Sonntag, 21. März 2010

Die Sonntagsfrage

Wo hört eine Stellung auf, und wo fängt sie an? Es gibt Fragen, die einem nur Sonntags kommen.
Na ja, schließlich hört man doch ständig von diesen vielen Stellungen, die manche super gelenkigen Menschen praktizieren, wenn sie Sex machen. Das Kamasutra ist für den Normalo so was wie eine Sexbibel, - der Normalo hat zwar schon mal was davon gehört, ist aber im Detail total unfähig. 99% der Menschen sind Normalos. Sie wollen oben oder unten liegen und sind letztlich durch die Vielzahl der anderen Möglichkeiten nur verwirrt.

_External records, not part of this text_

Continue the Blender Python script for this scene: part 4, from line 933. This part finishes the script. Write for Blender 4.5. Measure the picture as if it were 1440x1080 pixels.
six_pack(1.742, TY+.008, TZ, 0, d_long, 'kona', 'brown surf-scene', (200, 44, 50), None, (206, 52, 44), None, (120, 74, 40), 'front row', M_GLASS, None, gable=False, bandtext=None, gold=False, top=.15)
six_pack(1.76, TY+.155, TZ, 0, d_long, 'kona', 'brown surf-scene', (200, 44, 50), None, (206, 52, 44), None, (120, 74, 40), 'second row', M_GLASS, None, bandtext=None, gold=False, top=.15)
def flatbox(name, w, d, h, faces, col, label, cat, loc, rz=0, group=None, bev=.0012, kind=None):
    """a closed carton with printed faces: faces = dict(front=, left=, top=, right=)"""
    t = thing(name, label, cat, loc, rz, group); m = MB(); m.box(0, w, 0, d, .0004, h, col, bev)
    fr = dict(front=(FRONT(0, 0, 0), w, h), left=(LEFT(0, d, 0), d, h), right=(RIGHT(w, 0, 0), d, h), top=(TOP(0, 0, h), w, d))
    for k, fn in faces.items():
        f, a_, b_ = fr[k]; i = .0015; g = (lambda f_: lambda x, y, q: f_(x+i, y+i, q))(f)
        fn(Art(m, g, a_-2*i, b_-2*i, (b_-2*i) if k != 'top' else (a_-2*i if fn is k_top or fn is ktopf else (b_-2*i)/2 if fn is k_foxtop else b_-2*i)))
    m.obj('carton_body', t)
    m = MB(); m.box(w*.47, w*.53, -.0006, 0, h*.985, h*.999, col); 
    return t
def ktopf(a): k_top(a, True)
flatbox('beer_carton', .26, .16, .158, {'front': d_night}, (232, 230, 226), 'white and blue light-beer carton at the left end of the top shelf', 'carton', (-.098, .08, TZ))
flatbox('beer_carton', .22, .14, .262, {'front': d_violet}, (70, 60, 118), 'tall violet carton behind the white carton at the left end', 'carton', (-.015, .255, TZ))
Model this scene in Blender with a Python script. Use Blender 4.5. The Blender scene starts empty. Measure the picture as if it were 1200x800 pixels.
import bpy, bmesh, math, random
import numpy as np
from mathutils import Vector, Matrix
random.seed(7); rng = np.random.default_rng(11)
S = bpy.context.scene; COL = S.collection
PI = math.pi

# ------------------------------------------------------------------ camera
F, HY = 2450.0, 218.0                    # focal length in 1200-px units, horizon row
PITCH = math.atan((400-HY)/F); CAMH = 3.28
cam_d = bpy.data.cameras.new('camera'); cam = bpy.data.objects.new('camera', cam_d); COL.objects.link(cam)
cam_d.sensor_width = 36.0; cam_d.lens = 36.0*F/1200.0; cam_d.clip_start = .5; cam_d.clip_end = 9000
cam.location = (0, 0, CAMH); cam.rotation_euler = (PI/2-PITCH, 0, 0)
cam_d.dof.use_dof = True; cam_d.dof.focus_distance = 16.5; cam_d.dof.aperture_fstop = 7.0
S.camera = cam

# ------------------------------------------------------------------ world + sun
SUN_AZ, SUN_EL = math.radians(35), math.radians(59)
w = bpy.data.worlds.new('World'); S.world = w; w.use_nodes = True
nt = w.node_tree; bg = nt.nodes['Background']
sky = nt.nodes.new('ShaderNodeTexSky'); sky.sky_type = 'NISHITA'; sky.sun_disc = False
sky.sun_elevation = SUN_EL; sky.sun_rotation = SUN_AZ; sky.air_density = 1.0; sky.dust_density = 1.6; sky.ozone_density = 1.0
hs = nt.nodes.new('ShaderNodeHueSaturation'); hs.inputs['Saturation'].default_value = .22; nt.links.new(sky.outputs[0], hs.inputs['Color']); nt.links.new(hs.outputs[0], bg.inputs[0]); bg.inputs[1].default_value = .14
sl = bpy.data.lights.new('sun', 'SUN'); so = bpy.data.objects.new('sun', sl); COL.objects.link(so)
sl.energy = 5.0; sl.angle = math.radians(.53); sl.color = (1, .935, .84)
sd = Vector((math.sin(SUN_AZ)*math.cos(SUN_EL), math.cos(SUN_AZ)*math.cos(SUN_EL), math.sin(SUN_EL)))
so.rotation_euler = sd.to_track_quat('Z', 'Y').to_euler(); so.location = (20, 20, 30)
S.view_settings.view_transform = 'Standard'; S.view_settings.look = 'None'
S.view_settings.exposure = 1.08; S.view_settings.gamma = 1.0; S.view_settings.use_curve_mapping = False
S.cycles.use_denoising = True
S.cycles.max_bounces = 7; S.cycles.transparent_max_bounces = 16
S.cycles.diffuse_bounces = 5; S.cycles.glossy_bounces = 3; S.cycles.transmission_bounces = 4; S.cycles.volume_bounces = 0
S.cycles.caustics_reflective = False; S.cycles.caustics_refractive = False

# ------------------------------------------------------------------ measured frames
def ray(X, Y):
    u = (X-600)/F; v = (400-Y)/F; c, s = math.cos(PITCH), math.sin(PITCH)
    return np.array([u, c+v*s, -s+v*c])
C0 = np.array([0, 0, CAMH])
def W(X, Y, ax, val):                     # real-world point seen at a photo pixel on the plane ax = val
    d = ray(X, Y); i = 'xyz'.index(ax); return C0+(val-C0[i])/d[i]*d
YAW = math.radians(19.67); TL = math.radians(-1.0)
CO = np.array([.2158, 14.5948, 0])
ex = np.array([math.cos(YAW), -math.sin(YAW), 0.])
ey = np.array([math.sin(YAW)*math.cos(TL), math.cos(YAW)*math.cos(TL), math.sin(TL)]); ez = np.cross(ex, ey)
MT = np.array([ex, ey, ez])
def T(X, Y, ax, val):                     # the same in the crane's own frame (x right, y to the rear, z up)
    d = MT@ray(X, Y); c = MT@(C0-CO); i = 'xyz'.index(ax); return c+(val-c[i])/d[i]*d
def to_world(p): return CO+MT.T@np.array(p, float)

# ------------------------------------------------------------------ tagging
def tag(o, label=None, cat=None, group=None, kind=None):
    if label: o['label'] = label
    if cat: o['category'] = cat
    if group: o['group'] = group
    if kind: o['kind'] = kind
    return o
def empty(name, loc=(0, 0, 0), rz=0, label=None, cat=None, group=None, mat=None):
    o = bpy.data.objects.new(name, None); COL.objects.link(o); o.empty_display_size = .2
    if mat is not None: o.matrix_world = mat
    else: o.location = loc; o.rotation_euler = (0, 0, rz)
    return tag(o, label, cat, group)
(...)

Ich frage mich an Tagen wie heute, an Sonntagen, also in der postsexuellen Ruhephase nach Sportstudio und Deutschland sucht den Superstar, ob diese Stellungskünstler uns, den Normalos, nicht was vormachen. Jetzt in Echt: wo hört eine Stellung auf, und wo fängt die neue an? Genügt das Abwinkeln eines Gliedmaßes um wenige Winkelgrade, dass man dies als neue Stellung oder Position erklären kann? Reicht es bereits, sich als Mann in der Missionarsstellung etwas weiter nach links oder nach rechts zu neigen, oder die Beine anzuziehen, um damit als neue Sexposition vor seinen Freunden zu prahlen? Gäbe es einen Wettbewerb, wo es darum ginge, wer die meisten Stellungen beherrscht, - welche Kriterien würde eine Jury anwenden, um zwischen den Stellungen zu differenzieren?
Man könnte dies auch auf die Politik übersetzen: bedeutet ein rhetorischer Furz bereits etwas politisch Neues? Oder auf die Religionen übertragen: ist der Gott ein anderer, wenn wir ihm ein paar andere Propheten zuordnen?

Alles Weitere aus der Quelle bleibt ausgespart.